REQUIREMENTS: Pull out every line below holding the word "from".

_____

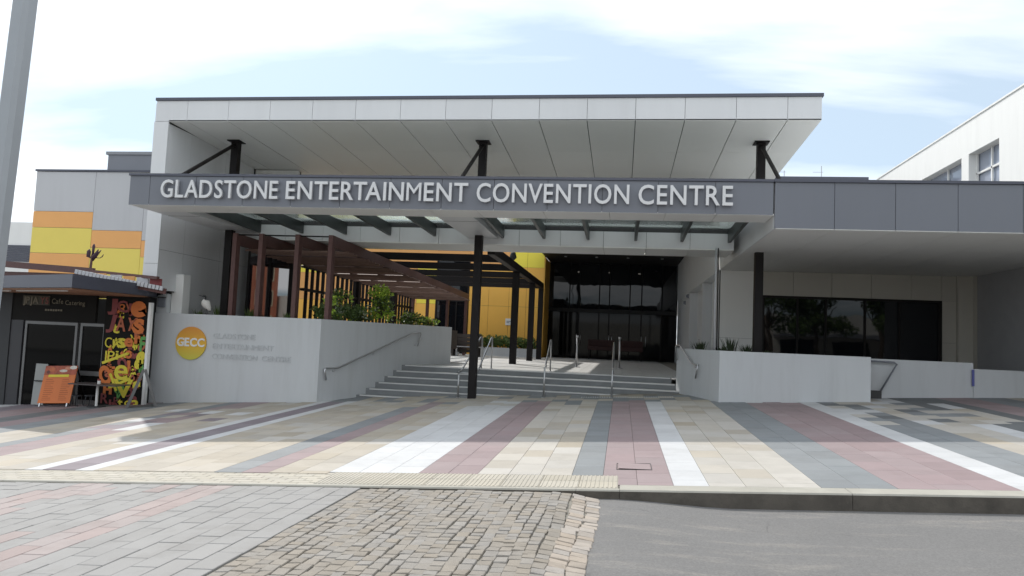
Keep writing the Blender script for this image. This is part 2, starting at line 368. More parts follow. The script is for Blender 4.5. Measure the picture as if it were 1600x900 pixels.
# colour bands run straight away from the kerb
BANDS = [(-17,-15.2,'p_beige'),(-15.2,-14.5,'p_white'),(-14.5,-13.6,'p_purple'),(-13.6,-12.5,'p_pink'),(-12.5,-11.8,'p_dark'),(-11.8,-11.1,'p_pink'),(-11.1,-10.4,'p_grey'),(-10.4,-9.35,'p_beige'),
  (-9.35,-9.0,'p_grey'),(-9.0,-8.3,'p_pink'),(-8.3,-7.12,'p_beige'),(-7.12,-6.88,'p_white'),(-6.88,-6.44,'p_purple'),(-6.44,-6.2,'p_white'),
  (-6.2,-4.65,'p_beige'),(-4.65,-4.31,'p_grey'),(-4.31,-3.98,'p_pink'),(-3.98,-3.27,'p_beige'),(-3.27,-2.22,'p_white'),(-2.22,-1.54,'p_pink'),
  (-1.54,-0.49,'p_beige'),(-0.49,-0.15,'p_grey'),(-0.15,0.57,'p_pink'),(0.57,0.92,'p_white'),(0.92,1.99,'p_beige'),(1.99,2.70,'p_grey'),
  (2.70,3.80,'p_pink'),(3.80,4.15,'p_white'),(4.15,4.85,'p_grey'),(4.85,5.55,'p_beige'),(5.55,5.9,'p_white'),(5.9,6.9,'p_dark'),(6.9,7.6,'p_pink'),
  (7.6,8.3,'p_grey'),(8.3,9.3,'p_beige'),(9.3,11,'p_pink'),(11,14,'p_grey')]
WALLL = ((-7.15,16.85),(-5.15,22.1))
def blocked(x, y):
    if x < -7.1: return y > 16.9
    if x < -5: return y > 18.2
    if x < 1.9: return y > 18.6
    if x < 5.3: return y > 16.75
    return y > 17.9
tiles = []
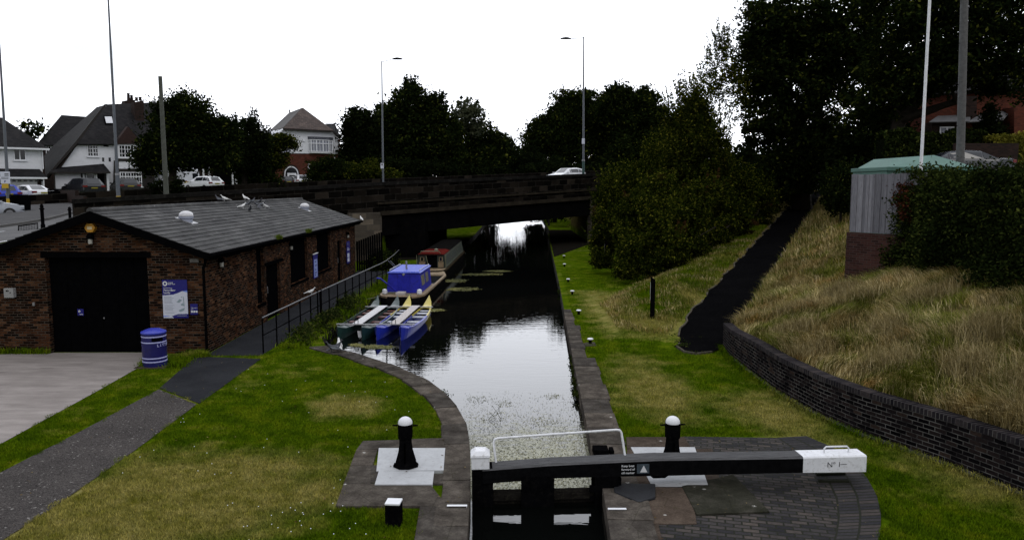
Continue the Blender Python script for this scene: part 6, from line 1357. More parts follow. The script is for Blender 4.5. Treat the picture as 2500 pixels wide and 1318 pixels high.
# ------------------------------------------------------------------ birds
def bird(kind):
    r = thing('pigeon', 'x', 'bird'); cw, cg, cd = ((.62, .62, .62),) * 3 if kind == 'white' else ((.13, .14, .16), (.06, .065, .075), (.035, .037, .045))
    m1 = pm('feather_' + kind, cw, .8, .25, 30); m2 = pm('wing_' + kind, cg, .8, .3, 30); m3 = pm('head_' + kind, cd, .7, .2, 30)
    b = MB(); rings = []
    for x, z, ry, rz_ in ((-.17, .085, .03, .012), (-.10, .095, .045, .03), (-.03, .115, .062, .058), (.04, .14, .06, .062), (.09, .175, .042, .045), (.115, .215, .028, .03), (.13, .25, .026, .028), (.15, .262, .02, .02), (.17, .262, .006, .006)):
        rings.append([(x + .0, ry * math.cos(R(a)), z + rz_ * math.sin(R(a))) for a in range(0, 360, 45)])
    for A_, B_ in zip(rings[:-1], rings[1:]): b.add(A_ + B_, [(k, (k + 1) % 8, 8 + (k + 1) % 8, 8 + k) for k in range(8)])
    b.add(rings[0], [tuple(range(8))]); b.add(rings[-1], [tuple(range(8))])
    b.hexa([(-.17, -.03, .075), (-.17, .03, .075), (-.28, .04, .05), (-.28, -.04, .05)], [(-.17, -.03, .095), (-.17, .03, .095), (-.28, .04, .058), (-.28, -.04, .058)])
    b.tube([(.175, 0, .26), (.195, 0, .252)], [.006, .002], 5)
    for s_ in (-1, 1): b.tube([(.02, s_ * .025, .09), (.025, s_ * .025, .0)], .005, 5)
    b.build('body', m1 if kind == 'white' else m3, r, smooth=True)
    for s_ in (-1, 1):
        b = MB(); b.hexa([(.05, s_ * .05, .15), (-.02, s_ * .066, .10), (-.20, s_ * .035, .085), (-.08, s_ * .045, .15)], [(.05, s_ * .058, .155), (-.02, s_ * .074, .105), (-.20, s_ * .043, .09), (-.08, s_ * .053, .155)]); b.build('wing', m2 if kind == 'white' else m1, r)
    return r
bw_, bg2 = bird('white'), bird('grey')
def on_roof(px, py):
    r = ray(px, py); k = (ZR + slope * XM - CH) / (r.z + slope * r.x); return Vector((r.x * k, r.y * k, CH + r.z * k + .02))
BL = [('w', 548, 497, 200, 'white pigeon on the ridge, nearer the gable'), ('g', 536, 499, 160, 'dark pigeon just left of the white one on the ridge'), ('w', 597, 494, 150, 'pale pigeon on the ridge above the group'),
      ('w', 592, 511, 40, 'white pigeon pecking on the tiles below the ridge'), ('g', 606, 505, 10, 'speckled pigeon between the white one and the flock'), ('g', 617, 498, 70, 'grey pigeon just under the ridge tiles'), ('g', 611, 518, 300, 'dark pigeon lowest on the roof'),
      ('g', 627, 506, 200, 'grey pigeon on the left of the tight flock'), ('g', 634, 499, 330, 'grey pigeon at the back of the tight flock'), ('g', 633, 512, 120, 'grey pigeon at the front of the tight flock'), ('g', 641, 505, 20, 'dark pigeon in the middle of the tight flock'), ('w', 648, 511, 250, 'pale pigeon at the right of the tight flock')]
fw = fg = False
for k_, px, py, a_, lab in BL:
    if k_ == 'w': o = bw_ if not fw else copy_tree(bw_); fw = True
    else: o = bg2 if not fg else copy_tree(bg2); fg = True
    p = on_roof(px, py)
    if p.x < XM + .12: p = Vector((XM, p.y, ZR + .10))
    o.location = p; o.rotation_euler = (0, 0, R(a_)); o.scale = (1.0,) * 3; tag(o, lab, None, 'pigeons on the workshop roof')
o = copy_tree(bw_); p = AT(877, 541, Y1 + .4); o.location = (XM + run + .05, Y1 + .3, ze + .0); o.rotation_euler.z = R(120); o.scale = (1.0,) * 3; tag(o, 'white pigeon at the end of the gutter', None, 'pigeons on the workshop roof')
o = copy_tree(bw_); y_ = 26.9; o.location = (-7.2, y_, 1.10); o.rotation_euler.z = R(20); o.scale = (.9,) * 3; tag(o, 'white bird perched on the path railing', 'bird')
if 'group' in o: del o['group']
for i, (px, py) in enumerate(((822, 857), (829, 853), (812, 860))):
    o = copy_tree(bg2 if i != 1 else bw_); o.location = GP(px, py, .05); o.rotation_euler.z = R(40 + 70 * i); o.scale = (1.2,) * 3; tag(o, ('dark duck-like bird at the water edge by the canoes', 'small white bird between two dark ones at the water edge', 'dark bird farther up the lawn corner by the canoes')[i], None, 'birds at the basin edge')
# ------------------------------------------------------------------ foliage
def rot_leaves(C, size, up=.3, aspect=.55, droop=0):
    """rhombic leaf for every centre: (4N,3)"""
    n = len(C); d = rng.normal(size=(n, 3)); d /= np.linalg.norm(d, axis=1)[:, None]; nr = rng.normal(size=(n, 3)) + np.array([0, 0, up * 3]); nr /= np.linalg.norm(nr, axis=1)[:, None]
    d = d - nr * (d * nr).sum(1)[:, None]; d[:, 2] -= droop; d /= np.linalg.norm(d, axis=1)[:, None]; e = np.cross(nr, d)
    s = (size * rng.uniform(.6, 1.35, n))[:, None]
    V = np.empty((n, 4, 3)); V[:, 0] = C - d * s; V[:, 1] = C + e * s * aspect; V[:, 2] = C + d * s; V[:, 3] = C - e * s * aspect
    return V.reshape(-1, 3)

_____

RESPONSE TO THE TASK:
# colour bands run straight away from the kerb
Continue the Blender Python script for this scene: part 6, from line 1357. More parts follow. The script is for Blender 4.5. Treat the picture as 2500 pixels wide and 1318 pixels high.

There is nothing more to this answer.